G20 and the China\America seesaw.

It’s one thing to fail, it’s quite another to be seen to fail and that is what happened at the G20. Two failures in one in fact. The G20 as a whole failed. It is quite evident that there is no possibility of an agreement or even cooperation. And within that failure America was seen to no longer have the support of …well anyone really.  Face has not been saved.

This morning Chinese stock markets plunged.  Shanghai down 5.2% while Shenzen fell 6.1%.  Within this sell off shares in copper  and tin companies fell by 8-9% while Cosco Shipping fell nearly 10%.  Now those are not small falls.
That this happened at the close of the G20 tells us that was the trigger if not the cause.  China has internal and regional issues that have their own dynamic but just how acrimonious relations with America will be are an important factor.  Bad relations pushed the likelihood of a trade war.  Many of the elements of a tit for tat war are already in place in disputes at the WTO. If they break out from there into  the open then we will be in a new phase. 
Internally the central Chinese authorities are still wrestling with their bank and property bubble.  They have raise rates and capital holding requirements for their banks nearly half a dozen times in the last year.  Lending however has not really been dented.  A larger potential crimp on lending will come if Local government tax laws are changed.  One region is trying it out and so far it looks like it will work.  The change would allow regional governments to impose a property tax.  There isn’t one at the moment.  This would give regional governments an income that up til now they have only been able to get by selling land. That selling of land is the engine of the property bubble.  The regions sell land, the banks lend to buy at and voila, a bank and housing bubble.  A property tax would mean regional governments could fund themselves without selling land.  And the tax would itself also take some of the froth out of the market.
Of course some regions would tax and sell. But it would be a start. 
Regionally China is concerned with a possible alliance between japan and India whose Prime Minister recently visited Japan to talk about trade and cooperation.  China is concerned that India and Japan make a good trading fit. India needs to buy industrial equipment and needs finance to do it from friendly banks. Japan needs cheap labour, an open market for its export and its banks desperately need firends who have some prospect of actually paying back their loans. There really is scope to build a powerful alliance.  China does not like the idea, but at least has its own alliance with Australia.
China must now decide what it can do about the flow of cheap dollars that the U.S. has unleashed and looks set to continue to pump out into the emerging markets.  China cannot stop the inward flow. But it could make getting the profits back out quite difficult.

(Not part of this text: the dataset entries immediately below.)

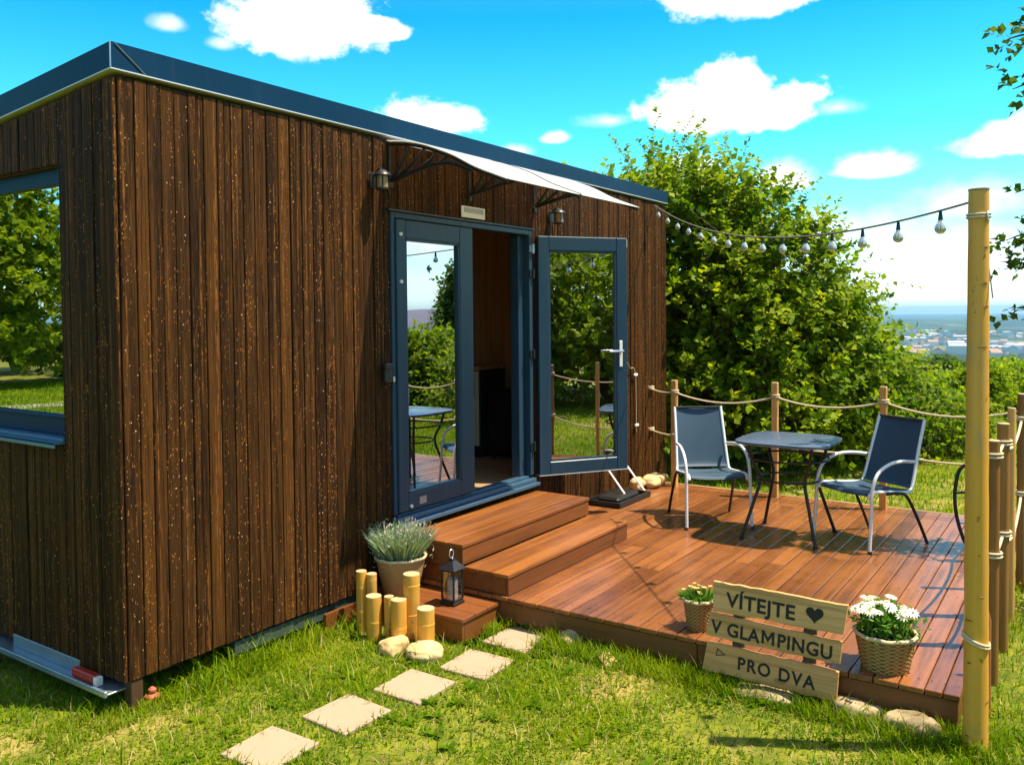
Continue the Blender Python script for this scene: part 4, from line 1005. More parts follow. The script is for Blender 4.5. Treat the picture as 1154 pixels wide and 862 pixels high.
def sprig_crown(name, ells, ntw, lpt, tl, ls, material, parent, off, seed, updir=.5, shell=.55, ar=.38, twig_mat=None, low=None):
    """crown made of leafy twigs filling a union of lobed ellipsoids, loose at the outline"""
    g = np.random.default_rng(seed); w = np.array([e[3] * e[4] * e[5] for e in ells]) ** .7; w /= w.sum()
    idx = g.choice(len(ells), ntw, p=w); E_ = np.array(ells)[idx]
    d = unit(g.normal(size=(ntw, 3))); d[:, 2] = np.where(d[:, 2] < -.5, -d[:, 2], d[:, 2])
    lob = 1 + .16 * np.sin(d[:, 0] * 7 + seed) * np.cos(d[:, 1] * 6 + 2) + .12 * np.sin(d[:, 2] * 9 + seed * 3)
    rr = g.uniform(shell ** 2, 1, ntw) ** .5 * lob
    P = E_[:, :3] + d * E_[:, 3:6] * rr[:, None]
    if low is not None: P[:, 2] = np.maximum(P[:, 2], low + g.uniform(0, .3, ntw))
    dr = unit(d * .8 + g.normal(size=(ntw, 3)) * .45 + np.array([0, 0, updir]))
    L_ = tl * g.uniform(.5, 1.25, ntw)
    Ps, Ds, Ns, Ls, Rs = [], [], [], [], []
    base_r = np.clip(g.normal(.45, .22, ntw), 0, 1)
    for k in range(lpt):
        u = (k + .6) / lpt; bend = np.array([0, 0, -.25]) * (u * u); p = P + dr * (L_ * u)[:, None] + bend * L_[:, None]
        side = unit(np.cross(dr, g.normal(size=(ntw, 3)))) ; dd = unit(dr * .6 + side * .9 + np.array([0, 0, -.15]))
        Ps.append(p); Ds.append(dd); Ns.append(unit(g.normal(size=(ntw, 3)) * .55 + np.array([0, 0, 1.0]) + d * .5))
        Ls.append(ls * g.uniform(.6, 1.25, ntw) * (1.1 - .35 * u)); Rs.append(np.clip(base_r + g.normal(0, .15, ntw) + .12 * u, 0, 1))
    P_ = np.concatenate(Ps); D_ = np.concatenate(Ds); N_ = np.concatenate(Ns); Ln = np.concatenate(Ls); Rn = np.concatenate(Rs)
    V_, F_ = leaf_arrays(P_, D_, N_, Ln, Ln * ar)
    cr = np_mesh(name, V_, F_, np.tile(Rn, 4), material, parent, off)
    if twig_mat is not None:                                       # thin triangular twigs
        nt = min(ntw, 5000); q = g.choice(ntw, nt, replace=False); a = P[q] - dr[q] * L_[q, None] * .4; b = P[q] + dr[q] * L_[q, None] * .95 + np.array([0, 0, -.2]) * L_[q, None]
        m_ = (a + b) / 2 + np.array([0, 0, .04]) * L_[q, None]
        s1 = unit(np.cross(dr[q], [0, 0, 1.0])) * .004; s2 = np.array([0, 0, .004])
        V2 = np.stack([a + s1, a - s1, a + s2 * 1.5, m_ + s1, m_ - s1, m_ + s2 * 1.5, b], 1).reshape(-1, 3); o_ = np.arange(nt)[:, None] * 7
        F2 = np.concatenate([o_ + np.array([f]) for f in ((0, 1, 4), (0, 4, 3), (1, 2, 5), (1, 5, 4), (2, 0, 3), (2, 3, 5), (3, 4, 6), (4, 5, 6), (5, 3, 6))])
        np_mesh('twigs', V2, F2, np.full(len(F2), .5), twig_mat, parent, off)
    return cr


def limbs(parent, base, tips, r0, material, name='trunk', fork=.35, seed=0):
    g = random.Random(seed); mb = MB(); B_ = Vector(base)
    for tp in tips:
        tp = Vector(tp); mid = B_.lerp(tp, fork) + Vector((g.uniform(-.1, .1), g.uniform(-.1, .1), .12)) * (tp - B_).length
        pts = bez([B_ + Vector((g.uniform(-.5, .5), g.uniform(-.5, .5), 0)) * r0 * 1.2, B_.lerp(mid, .5), mid, mid.lerp(tp, .6) + Vector((g.uniform(-.08, .08),) * 3), tp], 5)
        n = len(pts); rr = r0 * g.uniform(.55, 1)
        mb.tube(pts, [max(.004, rr * (1 - .92 * q / (n - 1))) for q in range(n)], 8)
        for _ in range(4):                                         # side limbs
            q = g.randrange(n // 3, n - 2); d = (pts[q + 1] - pts[q]).normalized(); sd_ = (d + Vector((g.uniform(-1, 1), g.uniform(-1, 1), g.uniform(0, .8)))).normalized()
            ln = (tp - B_).length * g.uniform(.15, .32); r_ = rr * (1 - .92 * q / (n - 1)) * .5
            mb.tube([pts[q], pts[q] + sd_ * ln * .5, pts[q] + sd_ * ln + Vector((0, 0, .1 * ln))], [r_, r_ * .6, .003], 6)
    return mb.build(name, material, parent, True)


def tree(name, label, cat, base, ells, r0, ntw, lpt, tl, ls, mt, seed, group=None, single=True, low=None, trunk_h=None, twigs=True):
    o = thing(name, label, cat, base, 0, group)
    g = random.Random(seed); tips = []
    for e in ells:
        for _ in range(3): tips.append((e[0] + g.uniform(-.6, .6) * e[3], e[1] + g.uniform(-.6, .6) * e[4], e[2] + g.uniform(0, .6) * e[5]))
    limbs(o, base, tips, r0, M['bark'], 'trunk', .35, seed)
    sprig_crown('crown', ells, ntw, lpt, tl, ls, M[mt], o, base, seed, twig_mat=M['bark'] if twigs else None, low=low)
    return o

# large shrub beyond the deck, right of the cabin
tree('hazel_shrub', 'large bushy green hazel beyond the deck, rising beside the cabin corner', 'shrub', (8.1, .1, -.25),
     [(7.7, .75, 2.35, .95, .95, 1.05), (7.8, .25, 2.15, 1.1, 1.05, 1.2), (8.2, -.40, 1.70, 1.05, .95, 1.10), (8.3, -.2, .9, 1.5, 1.4, 1.1), (8.7, -.9, 1.1, .85, .75, .85), (8.2, -.3, .45, 1.6, 1.5, .8)],
     .07, 3300, 12, .6, .112, 'leafA', 11, low=-.2)
hz_ = bpy.data.objects['hazel_shrub']
sprig_crown('shoots', [(7.7, .75, 2.45, .85, .85, 1.0), (7.8, .25, 2.25, 1.0, .95, 1.15), (8.2, -.4, 1.8, .95, .9, 1.05), (8.8, -.95, 1.2, .8, .7, .8)], 300, 16, .85, .095, M['leafA'], hz_, (8.1, .1, -.25), 77, updir=.7, shell=.95, twig_mat=M['bark'])
tree('leaning_bush', 'lower yellow green bush at the right foot of the hazel beyond the rope fence', 'bush', (9.6, -1.7, -.25),
     [(9.3, -1.35, .65, .75, .6, .65), (9.7, -1.6, .35, .8, .6, .55), (9.2, -1.0, .3, .9, .8, .8), (10.6, -2.0, .0, .8, .7, .4)], .03, 1900, 10, .5, .09, 'leafA', 12, low=-.3)
tree('garden_tree', 'green leafy tree beyond the far corner of the cabin, behind the hazel', 'tree', (10.5, 4.0, -.4),
     [(10.5, 4.0, 2.0, 1.6, 1.6, 1.4), (10.0, 3.2, 1.3, 1.6, 1.6, 1.3), (10.8, 2.2, .8, 1.5, 1.5, 1.1)], .09, 2600, 10, .5, .11, 'leafB', 13, low=-.3, twigs=False)
# tree at the right whose twigs reach into the picture
o = tree('overhanging_tree', 'leafy tree at the right edge, its twig ends hanging into the sky', 'tree', (6.2, -6.4, G0),
     [(6.0, -6.3, 3.5, 1.0, .9, .75), (6.6, -6.0, 2.4, 1.1, .8, .6), (6.8, -6.6, 3.0, 1.3, 1.0, 1.2)], .08, 900, 9, .5, .075, 'leafB', 14)
tw_ = [(4.66, -3.30, 3.60), (4.70, -3.36, 3.27), (4.72, -3.38, 2.55), (4.68, -3.33, 2.22), (4.68, -3.33, 2.02), (4.78, -3.42, 1.66)]
for q, (a_, b_, c_) in enumerate(tw_):
    a_ -= .03; b_ += .05
    br_ = MB(); pts = bez([(a_, b_, c_), (a_ + .10, b_ - .16, c_ + .05), (a_ + .4, b_ - .8, c_ + .12), (6.0, -6.1, (c_ + 3.0) / 2)], 5); br_.tube(pts, [.003 + .014 * k / (len(pts) - 1) for k in range(len(pts))], 6)
    br_ = br_.build('leafy_branch', M['bark'], o, True)
    sprig_crown('leaves', [(a_ + .02, b_ - .03, c_ + .0, .07, .06, .03), (a_ + .10, b_ - .14, c_ + .03, .12, .10, .05), (a_ + .2, b_ - .3, c_ + .05, .14, .14, .06)], 20, 8, .22, .075, M['leafC'], br_, (6.2, -6.4, G0), 150 + q, updir=.1, twig_mat=None)
tree('roadside_bush', 'bright green bush beyond the right fence posts', 'bush', (10.8, -4.15, -.3), [(10.9, -4.25, .35, .9, .6, .65), (10.4, -4.7, .3, 1.0, .7, .6), (10.0, -5.2, .4, 1.2, .8, .8)], .03, 900, 10, .45, .08, 'leafA', 16, low=-.3)
tree('low_shrub', 'low green shrub in the lawn at the far right edge', 'shrub', (4.4, -3.7, G0), [(4.5, -3.72, -.02, .32, .16, .14), (3.9, -3.66, -.06, .25, .12, .10)], .012, 260, 10, .16, .04, 'leafA', 17, low=G0, twigs=False)

# trees round the rest of the garden (mirrored in the panes and filling the slope)
def rtree(x, y, h, r, seed, kind=0, n=900, ls=.2):
    """one round or tall garden tree with several lobes"""
    b = hz(x, y); g = random.Random(seed); el_ = []
    if kind == 1:
        for q in range(6): el_.append((x, y, b + h * (.2 + q * .14), r * (1 - q * .145), r * (1 - q * .145), h * .11))
    else:
        for q in range(7): a = g.uniform(0, 6.3); el_.append((x + math.cos(a) * r * .5, y + math.sin(a) * r * .5, b + h * g.uniform(.35, .80), r * g.uniform(.45, .65), r * g.uniform(.45, .65), h * g.uniform(.16, .24)))
        el_ += [(x, y, b + h * .30, r * .8, r * .8, h * .26), (x, y, b + h * .14, r * .9, r * .9, h * .16)]
    return b, el_
MIR = [(2.9, -11.5, 3.3, 2.4, 0, 'round leafy tree south of the deck, mirrored in the open door pane'), (5.6, -12.0, 3.0, 2.2, 0, 'bushy tree south of the deck, right of the round one'), (.4, -10.8, 3.2, 1.9, 0, 'low bushy tree behind the camera position, south of the lawn'),
       (1.2, -14.5, 6.2, 1.7, 0, 'tallest leafy tree south of the deck, rising behind the low ones'), (-3.8, -13.5, 7.5, 2.6, 1, 'tall spruce south west of the lawn'), (6.8, -17.5, 4.5, 3.2, 0, 'large tree at the southern end of the garden'), (14.4, -9.6, 1.7, 2.3, 0, 'dark bushy tree south east of the deck, mirrored in the closed door pane'), (12.4, -11.0, 1.5, 2.0, 0, 'low bushy tree beside the dark one in the south east'),
       (16.9, -11.1, 3.9, 1.0, 1, 'slim tall spruce in the south east, mirrored at the edge of the closed pane'), (19.5, -15.5, 2.2, 3.0, 0, 'wide low tree far in the south east'), (-8.9, 24.0, 8.6, 3.6, 0, 'big leafy tree north west of the house, mirrored in the side window'),
       (-15.2, 25.0, 5.0, 3.2, 0, 'second leafy tree north west of the house, left of the big one'), (-13, 33, 6, 4, 0, 'tall tree behind the two north western trees'), (-11, 2, 5, 2.8, 0, 'leafy tree west of the lawn'), (-9.5, -7.5, 6, 2.8, 0, 'leafy tree south west behind the camera position'),
       (8.8, -11.5, 2.4, 1.9, 0, 'round shrub-like tree south east of the deck corner')]
for k, (x, y, h, r, kd, lb) in enumerate(MIR):
    b, el_ = rtree(x, y, h, r, 40 + k, kd); tree('spruce' if kd else 'broadleaf_tree', lb, 'tree', (x, y, b - .05), el_, .055, 3000 if x < -4 and y > 10 else 1900, 9, .5, .26 if x < -4 and y > 10 else .15, 'leafC' if kd else 'leafB', 40 + k, 'trees around the garden', twigs=False)

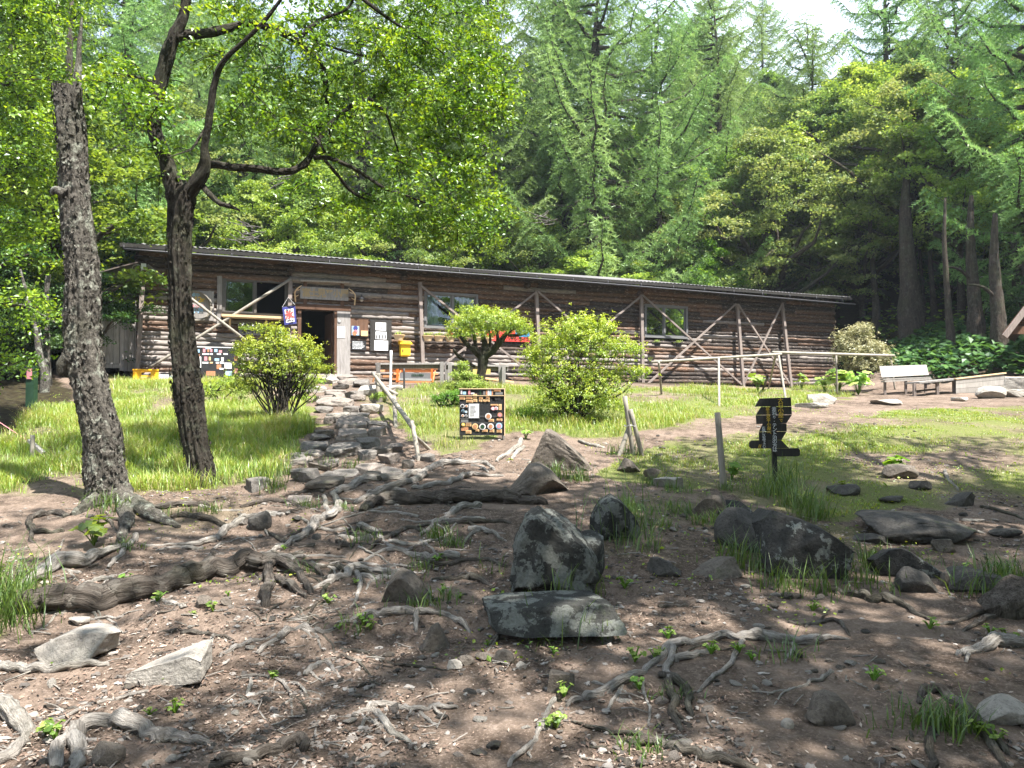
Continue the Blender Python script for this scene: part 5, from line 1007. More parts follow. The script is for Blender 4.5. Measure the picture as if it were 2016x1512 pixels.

I expect to see China now engage rapidly in a series of visible bi-lateral talks and agreements. If I’m right, they will be a statement of power and intent as much as anything else.

Whatever it decides, the Chinese market sell off has already hurt the U.S. and sent a warning shot.  Any decline in China sends money looking for ‘safe-havens’ which means buying dollar debt.  Which strengthens the dollar generally. Already the dollar is regaining strength that QEII was designed to depreciate.
It’s a seesaw with the boys at each end looking increasing as if they no longer want to playing nicely but are now looking to dump the other off into the dirt.

1 thought on “G20 and the China\America seesaw.”

  1. Thanks for the China/G20 update, & for putting together the pieces. The most 'amusing' part of this is that QE2 is already failing due to the Chinese market sell-off.

    But I guess the stated aims of QE2 & the actual aims are probably not the same thing. Sure, it unfortunately strengthens the dollar, but hey, who cares when we have all this new money to attack, er, invest in developing countries?!?

    http://www.nytimes.com/2010/11/13/opinion/13iht-edhill.html?

    Interesting opinion piece in the NYT, highlighting Merkel's lecturing to the US. It's pretty exciting that it's come to this. Too bad the excitement comes at a cost to millions & millions of people. The arrogance of Geithner & friends is astonishing.